A Religious Experience - Part Five

Queen of All Saints Basilica
6280 North Sauganash Avenue
Chicago, Illinois

I must give thanks to my friend Derek for indirectly leading to this week's installation of my ongoing church pilgrimage. You see, Derek shares my enthusiasm for ecclesiastic architecture, and had recommended a book on the subject to me nearly a year ago. The title, Heavenly City: The Architectural Tradition of Catholic Chicago, sat scrawled on a piece of paper on my desk for all that time, until I decided to undertake this project and I sought out the book at the Harold Washington Library. Without that book, I never would have discovered this week's church: Queen of All Saints Basilica. To say it is far flung is an understatement -- it's practically in the suburbs, and despite its immense size, it is not visible from any major roadway. Yet, it is one of only three churches in the Chicagoland area officially designated as a basilica-level house of worship by the Vatican.
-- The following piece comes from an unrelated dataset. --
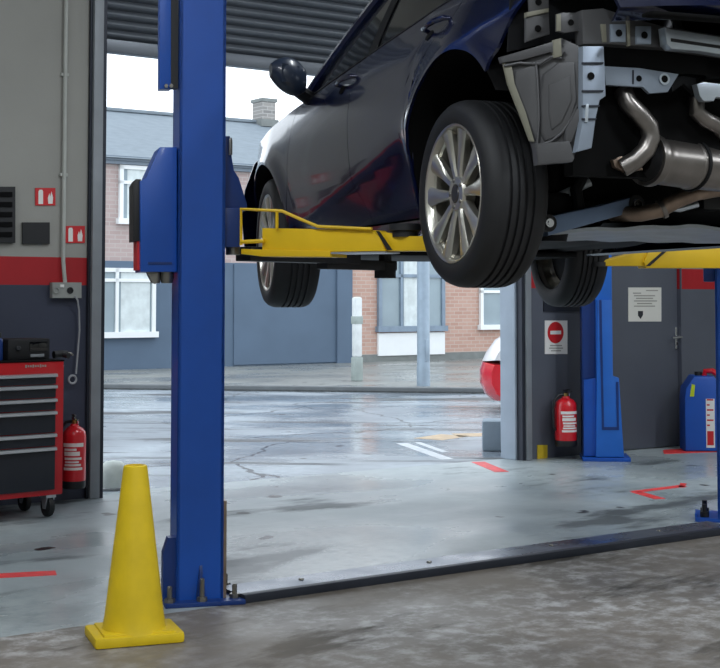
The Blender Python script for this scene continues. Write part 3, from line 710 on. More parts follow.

Queen of All Saints was dedicated in 1960, making it a decidedly large and ambitious project for its time. It was built in the Gothic style, at a time when Gothic, and Gothic Revival architecture had long been eschewed in favor of the clean lines (and cheaper construction costs) afforded by modern architecture. This anachronistic choice was hoped to capture the fervor and devotion inherent to the medieval era in which Gothic architecture was developed, at a time in which parishioners were beginning to stray from the church.

Queen of All Saints was elevated to basilica status in 1962 by Pope John XXIII. Basilicas are usually large churches, often, though not necessarily cathedrals, and receive special privileges, such as a special symbols to display in red and gold, the colors of the Papal See, and the presence of a Papal throne at the altar.

The interior of Queen of All Saints was very dim, which certainly evoked the feeling I get when visiting Gothic cathedrals in Europe. I was the only person there, having arrived shortly after the end of confession on a Saturday, and I felt overwhelmed by the scale of the cavernous interior. The ceiling was elaborately painted, although it is hard to tell due to the ambient darkness.

Part of the darkness can be attributed to the lack of light coming in from outside, due to an overcast day, but it was clear that the church was cutting back on their energy costs by not having many of their lights on during non-peak hours. Only about half of the lights were on in the nave, and the lights were actually turned off above the altar by some unseen caretaker while I was in the church. It only added to the spooky, Gothic ambiance.

By far, my favorite part of Queen of All Saints was their stunning stained glass windows, which were beautifully illuminated despite the poor weather. Those in the nave contained images of various saints, keeping in the theme of the basilica's name. The windows in the transept bore images from the life of Jesus. This depiction was undertaken in accordance with the instructions of Vatican II, which asked that newly constructed churches reveal "heavenly realities" through sign and symbol.

Although it did not photograph well, this panel in the baptistery told the story of the church's construction, starting with Columbus bringing Catholicism to the New World, followed by the arrival of the first Catholic missionaries in Chicago, the founding of the Queen of All Saints Parish in 1929, and the designation of the church as a basilica in 1962.

Above the choir loft is a particularly large window dedicated to the Virgin Mary and her different shrines throughout the world. This is only a detail.

In fact, the stained glass windows at Queen of All Saints made it worthwhile to wake up at 7:30 in the morning on a Saturday to drive there. (Yes, I had to drive, because this church is so remote it isn't even accessible by public transportation, despite technically being in Chicago's city limits.) Even if the rest of the basilica was dark, a little dreary, and full of 1960s decorative touches that looked like they could have come straight from the home of someone's grandparents, the windows fully realized the building's intent of capturing the glories of heaven in visual form. Just another hidden gem in the religious world of Chicago, accessible only to those who actively seek them out.